The tension builds in act one, when Reeves asks Oulson to adhere to movie house etiquette and Oulson, concerned about his toddler daughter, refuses. It ratchets up when Reeves leaves to report Oulson’s conduct at the customer service kiosk.

In act two, Reeves returns, settles back down and, conceivably, considers the incident over. But Oulson, for whatever reason, baits the older man. Oulson stands and, according to documents released last week, chides him. Something flashes toward Reeves, bounces off him and winds up on the floor, possibly Oulson’s cellphone, which was found in Reeves’ row. Then comes the flying box of popcorn incident, and Reeves’ astonishing response.

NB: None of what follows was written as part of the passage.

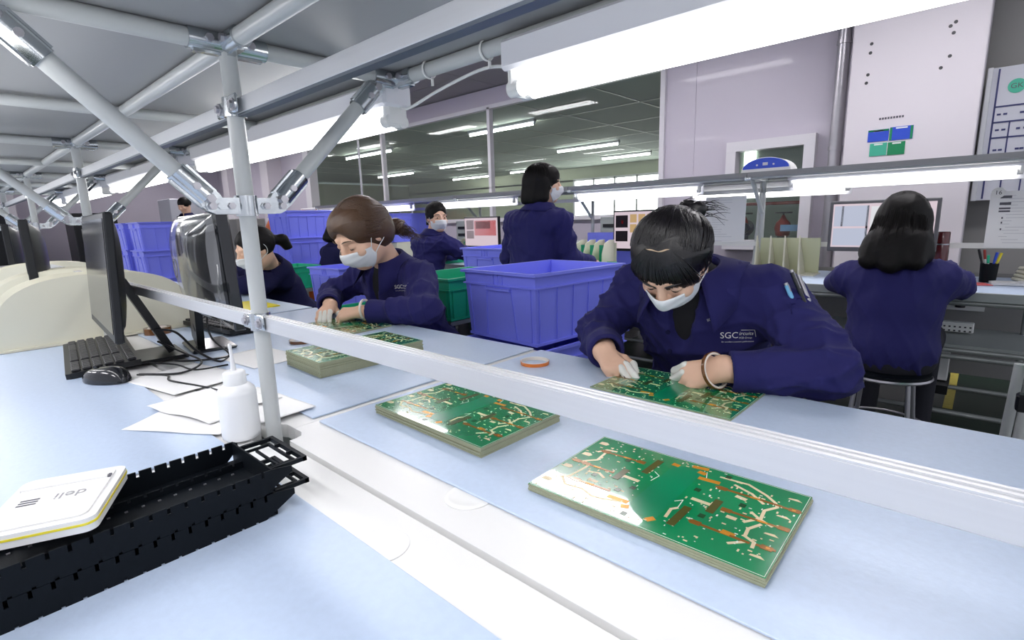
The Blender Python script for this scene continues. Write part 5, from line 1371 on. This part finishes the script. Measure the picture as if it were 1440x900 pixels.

The ultimate nature of Reeves’ decision will become a jury question, perhaps sometime this autumn.

And nobody in that room will arrive at his or her decision without wondering why these two couldn’t just see fit to give each other some space.

But here’s hoping they decide the case on pertinent facts, and that in the meantime public opinion is not stampeded by some outsider’s slippery attempt to reshape the narrative into something sadder and uglier than it already is.